Nunca tuve un poster del Che. Nunca tuve una camiseta del Che. Nunca me interesó un pito la revolución castrista, ni la Sierra Maestra. Cuando la crisis de los misiles, servidora no estaba «ni en la mente del Señor». Fidel y sus discursos de cinco horas vendiendo cacerolas eléctricas como un vendedor de mantas zamoranas es todo mi contacto lejano con lo ocurrido en Cuba a finales de los 50. No sé nada del Che, más allá de su careto recurrente y de su afición por las revoluciones. Si el tiempo es escaso, mi escaso tiempo prefiero dedicarlo a otra cosa que a leer biografías del Che.
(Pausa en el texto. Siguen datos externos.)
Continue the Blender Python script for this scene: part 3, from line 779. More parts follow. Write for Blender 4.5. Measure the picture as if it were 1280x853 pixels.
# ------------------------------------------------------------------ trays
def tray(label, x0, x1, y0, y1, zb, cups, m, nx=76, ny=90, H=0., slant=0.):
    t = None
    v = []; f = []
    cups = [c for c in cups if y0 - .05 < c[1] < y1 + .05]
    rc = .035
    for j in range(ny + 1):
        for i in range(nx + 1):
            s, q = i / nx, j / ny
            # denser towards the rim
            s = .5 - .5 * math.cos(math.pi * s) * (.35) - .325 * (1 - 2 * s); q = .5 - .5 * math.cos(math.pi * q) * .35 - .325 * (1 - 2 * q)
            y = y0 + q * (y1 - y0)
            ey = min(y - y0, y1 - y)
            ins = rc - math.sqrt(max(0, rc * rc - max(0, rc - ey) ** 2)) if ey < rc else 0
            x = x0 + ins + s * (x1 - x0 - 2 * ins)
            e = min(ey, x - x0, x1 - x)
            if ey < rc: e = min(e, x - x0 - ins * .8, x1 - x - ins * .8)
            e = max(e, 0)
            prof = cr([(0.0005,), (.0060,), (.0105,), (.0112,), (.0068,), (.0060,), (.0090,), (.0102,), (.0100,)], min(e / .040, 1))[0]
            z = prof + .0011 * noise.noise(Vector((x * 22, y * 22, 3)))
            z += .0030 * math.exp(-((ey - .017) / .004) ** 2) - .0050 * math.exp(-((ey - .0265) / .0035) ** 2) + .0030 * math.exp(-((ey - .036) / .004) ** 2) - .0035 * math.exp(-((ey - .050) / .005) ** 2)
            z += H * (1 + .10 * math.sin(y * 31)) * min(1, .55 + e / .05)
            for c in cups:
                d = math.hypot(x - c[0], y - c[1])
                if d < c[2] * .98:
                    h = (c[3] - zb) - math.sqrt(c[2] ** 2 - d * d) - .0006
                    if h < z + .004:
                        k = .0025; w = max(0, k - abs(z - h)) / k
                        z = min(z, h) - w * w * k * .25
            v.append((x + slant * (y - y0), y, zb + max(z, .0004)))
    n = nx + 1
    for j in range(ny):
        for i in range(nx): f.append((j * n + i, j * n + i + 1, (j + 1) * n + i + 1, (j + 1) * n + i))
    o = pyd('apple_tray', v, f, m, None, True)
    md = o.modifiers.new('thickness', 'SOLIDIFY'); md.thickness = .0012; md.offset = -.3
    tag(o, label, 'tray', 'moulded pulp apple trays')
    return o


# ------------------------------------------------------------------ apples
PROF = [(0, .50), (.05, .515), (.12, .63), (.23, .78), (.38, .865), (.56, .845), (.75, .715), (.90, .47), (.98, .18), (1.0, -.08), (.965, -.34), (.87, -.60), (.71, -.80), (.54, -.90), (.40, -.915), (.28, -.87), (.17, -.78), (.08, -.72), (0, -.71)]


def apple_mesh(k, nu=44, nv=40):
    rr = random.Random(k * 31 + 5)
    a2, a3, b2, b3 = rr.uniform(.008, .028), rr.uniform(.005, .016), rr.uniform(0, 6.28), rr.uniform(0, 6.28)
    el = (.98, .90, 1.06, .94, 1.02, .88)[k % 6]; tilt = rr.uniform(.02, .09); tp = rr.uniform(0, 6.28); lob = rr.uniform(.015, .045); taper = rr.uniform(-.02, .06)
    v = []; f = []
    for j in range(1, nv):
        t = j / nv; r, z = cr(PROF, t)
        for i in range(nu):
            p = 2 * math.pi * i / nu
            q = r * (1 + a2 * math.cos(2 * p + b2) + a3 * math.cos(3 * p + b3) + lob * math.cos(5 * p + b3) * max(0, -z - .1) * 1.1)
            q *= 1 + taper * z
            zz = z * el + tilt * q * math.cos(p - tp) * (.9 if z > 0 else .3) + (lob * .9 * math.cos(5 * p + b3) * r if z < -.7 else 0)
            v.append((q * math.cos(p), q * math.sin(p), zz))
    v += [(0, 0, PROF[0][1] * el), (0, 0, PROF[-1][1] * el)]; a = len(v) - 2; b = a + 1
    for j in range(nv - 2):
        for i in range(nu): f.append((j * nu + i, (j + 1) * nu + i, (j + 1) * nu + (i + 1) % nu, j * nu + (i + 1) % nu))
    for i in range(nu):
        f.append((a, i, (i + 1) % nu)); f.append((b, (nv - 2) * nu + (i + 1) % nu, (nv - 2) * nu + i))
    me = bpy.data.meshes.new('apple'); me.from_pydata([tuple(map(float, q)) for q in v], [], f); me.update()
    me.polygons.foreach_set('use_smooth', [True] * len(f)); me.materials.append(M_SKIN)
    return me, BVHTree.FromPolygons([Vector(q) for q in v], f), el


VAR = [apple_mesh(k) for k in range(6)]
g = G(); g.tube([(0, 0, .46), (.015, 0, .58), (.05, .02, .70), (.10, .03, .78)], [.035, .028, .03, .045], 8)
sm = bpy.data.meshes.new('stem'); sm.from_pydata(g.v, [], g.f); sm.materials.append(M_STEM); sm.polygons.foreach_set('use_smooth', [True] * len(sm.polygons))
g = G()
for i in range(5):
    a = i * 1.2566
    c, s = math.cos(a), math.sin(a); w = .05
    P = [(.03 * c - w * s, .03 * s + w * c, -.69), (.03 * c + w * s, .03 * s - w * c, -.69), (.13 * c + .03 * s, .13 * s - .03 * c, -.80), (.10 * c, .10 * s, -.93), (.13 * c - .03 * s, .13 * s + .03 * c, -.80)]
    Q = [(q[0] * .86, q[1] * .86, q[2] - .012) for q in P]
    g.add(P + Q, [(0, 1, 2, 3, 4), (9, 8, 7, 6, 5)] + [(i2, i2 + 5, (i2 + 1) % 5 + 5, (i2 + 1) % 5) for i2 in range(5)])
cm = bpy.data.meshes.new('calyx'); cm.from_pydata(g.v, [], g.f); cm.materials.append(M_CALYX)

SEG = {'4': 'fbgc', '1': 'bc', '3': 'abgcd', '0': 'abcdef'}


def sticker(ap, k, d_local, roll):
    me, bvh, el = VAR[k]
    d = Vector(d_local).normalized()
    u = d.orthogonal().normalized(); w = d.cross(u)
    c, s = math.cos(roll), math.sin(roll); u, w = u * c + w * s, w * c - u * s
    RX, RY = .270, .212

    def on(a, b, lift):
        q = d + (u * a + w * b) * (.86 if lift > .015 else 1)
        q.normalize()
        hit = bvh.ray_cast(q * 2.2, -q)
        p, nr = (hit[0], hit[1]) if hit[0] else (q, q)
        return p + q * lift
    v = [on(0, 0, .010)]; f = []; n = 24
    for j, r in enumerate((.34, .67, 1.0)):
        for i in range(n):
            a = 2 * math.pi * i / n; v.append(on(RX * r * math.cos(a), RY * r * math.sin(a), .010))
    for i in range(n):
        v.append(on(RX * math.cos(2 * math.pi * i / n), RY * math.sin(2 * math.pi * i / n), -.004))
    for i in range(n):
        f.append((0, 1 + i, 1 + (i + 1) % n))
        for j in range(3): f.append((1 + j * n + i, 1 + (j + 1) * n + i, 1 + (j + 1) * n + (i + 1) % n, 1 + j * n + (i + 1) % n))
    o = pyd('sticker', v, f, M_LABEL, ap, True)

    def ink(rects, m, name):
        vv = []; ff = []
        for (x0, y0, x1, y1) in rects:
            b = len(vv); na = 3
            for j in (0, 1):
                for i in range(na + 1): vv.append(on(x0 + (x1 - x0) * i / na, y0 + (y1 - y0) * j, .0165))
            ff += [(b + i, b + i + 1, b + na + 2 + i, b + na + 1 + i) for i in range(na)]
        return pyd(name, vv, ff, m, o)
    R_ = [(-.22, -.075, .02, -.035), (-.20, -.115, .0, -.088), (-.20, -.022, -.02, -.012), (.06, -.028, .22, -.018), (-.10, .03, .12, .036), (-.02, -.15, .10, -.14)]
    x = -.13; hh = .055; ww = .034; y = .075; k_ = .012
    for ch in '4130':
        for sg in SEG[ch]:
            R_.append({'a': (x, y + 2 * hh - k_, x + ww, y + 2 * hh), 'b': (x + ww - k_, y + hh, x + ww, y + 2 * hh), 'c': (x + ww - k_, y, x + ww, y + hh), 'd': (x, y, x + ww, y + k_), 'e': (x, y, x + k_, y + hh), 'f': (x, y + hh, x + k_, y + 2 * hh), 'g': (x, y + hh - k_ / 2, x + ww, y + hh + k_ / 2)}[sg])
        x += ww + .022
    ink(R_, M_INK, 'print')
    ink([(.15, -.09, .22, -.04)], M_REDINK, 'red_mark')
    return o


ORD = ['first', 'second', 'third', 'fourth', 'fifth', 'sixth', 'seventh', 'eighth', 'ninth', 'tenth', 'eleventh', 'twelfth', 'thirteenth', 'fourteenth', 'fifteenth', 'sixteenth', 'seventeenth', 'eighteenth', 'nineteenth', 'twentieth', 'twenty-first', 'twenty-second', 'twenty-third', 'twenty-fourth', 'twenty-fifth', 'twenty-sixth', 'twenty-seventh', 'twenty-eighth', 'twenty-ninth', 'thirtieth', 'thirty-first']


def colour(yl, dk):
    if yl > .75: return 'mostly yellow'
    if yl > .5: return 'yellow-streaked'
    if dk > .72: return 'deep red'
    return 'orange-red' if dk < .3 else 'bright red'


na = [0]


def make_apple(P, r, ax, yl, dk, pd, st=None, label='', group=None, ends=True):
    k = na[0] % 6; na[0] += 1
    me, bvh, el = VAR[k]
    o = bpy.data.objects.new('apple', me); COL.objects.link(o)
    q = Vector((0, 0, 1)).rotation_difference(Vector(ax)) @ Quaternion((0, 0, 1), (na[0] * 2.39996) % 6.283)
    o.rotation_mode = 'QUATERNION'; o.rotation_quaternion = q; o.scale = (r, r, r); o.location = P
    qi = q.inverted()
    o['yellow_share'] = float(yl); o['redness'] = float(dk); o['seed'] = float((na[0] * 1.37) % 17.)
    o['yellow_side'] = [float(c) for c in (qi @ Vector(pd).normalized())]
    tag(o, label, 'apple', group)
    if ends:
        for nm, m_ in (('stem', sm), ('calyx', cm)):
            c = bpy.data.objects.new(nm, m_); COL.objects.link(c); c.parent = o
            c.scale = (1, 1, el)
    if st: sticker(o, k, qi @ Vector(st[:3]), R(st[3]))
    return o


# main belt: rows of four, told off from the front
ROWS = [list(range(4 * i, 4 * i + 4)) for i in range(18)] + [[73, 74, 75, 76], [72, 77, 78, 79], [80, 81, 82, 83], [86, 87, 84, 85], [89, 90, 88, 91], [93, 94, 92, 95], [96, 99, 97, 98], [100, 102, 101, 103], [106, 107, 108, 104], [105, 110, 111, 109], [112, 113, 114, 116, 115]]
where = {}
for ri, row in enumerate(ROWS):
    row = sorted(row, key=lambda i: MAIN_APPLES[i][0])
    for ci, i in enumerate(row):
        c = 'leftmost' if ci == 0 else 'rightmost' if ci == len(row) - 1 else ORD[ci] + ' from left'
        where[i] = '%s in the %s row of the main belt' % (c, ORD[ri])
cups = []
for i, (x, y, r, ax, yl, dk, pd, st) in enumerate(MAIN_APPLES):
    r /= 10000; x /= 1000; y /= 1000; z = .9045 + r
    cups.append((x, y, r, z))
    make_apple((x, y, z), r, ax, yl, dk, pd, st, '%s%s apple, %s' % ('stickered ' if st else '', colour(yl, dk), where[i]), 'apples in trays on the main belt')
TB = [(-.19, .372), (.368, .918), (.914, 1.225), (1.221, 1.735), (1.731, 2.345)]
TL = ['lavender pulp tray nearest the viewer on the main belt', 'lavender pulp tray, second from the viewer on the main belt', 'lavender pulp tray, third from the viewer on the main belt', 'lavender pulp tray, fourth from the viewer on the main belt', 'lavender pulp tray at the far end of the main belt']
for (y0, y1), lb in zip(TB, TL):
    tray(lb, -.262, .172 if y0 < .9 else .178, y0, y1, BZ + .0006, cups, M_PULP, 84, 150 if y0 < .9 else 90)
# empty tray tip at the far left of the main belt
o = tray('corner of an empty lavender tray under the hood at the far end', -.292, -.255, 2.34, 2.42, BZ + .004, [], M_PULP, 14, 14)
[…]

Consciente del anatema de importarme un pito el Che, agradecí a Soderbergh que me vendiera la historia de Ernesto Guevara en fascículos coleccionables, ahora que me puedo hacer con los «Rosarios del Mundo» con periodicidad semanal. Pues la hemos vuelto a jorobar, porque como no te vayas a ver la peli como el devoto que se va a Lourdes, lleno de convicciones, fe y conocimiento, acabas hasta la punta del florete de tanta sierra y de tanta evolución entre matojos sin que te cuenten de manera concreta los hechos que ocurren y su trascendencia. No me refiero a escenas tipo Rambo, me refiero a un hilván que permita tanto al que sabe como al que no, salir del cine sabiendo más o saboreando lo sabido.
Alguien me dirá «¡Es que al cine no se va a aprender!». Pues bien, tampoco se va a entretenerse porque la película es un coñazo de colores. Ni Benicio que está sólido, perfecto, hace que el rafting, las batallas urbanas (es un decir lo de urbano) y los actos de «ego te absolvo» del Che sean soportables. Es tan bueno y tan íntegro y la película tan aburrida, que te dan ganas a la salida de hacerte skinhead.
Todo ello, con el debido respeto al Sr. Meneses.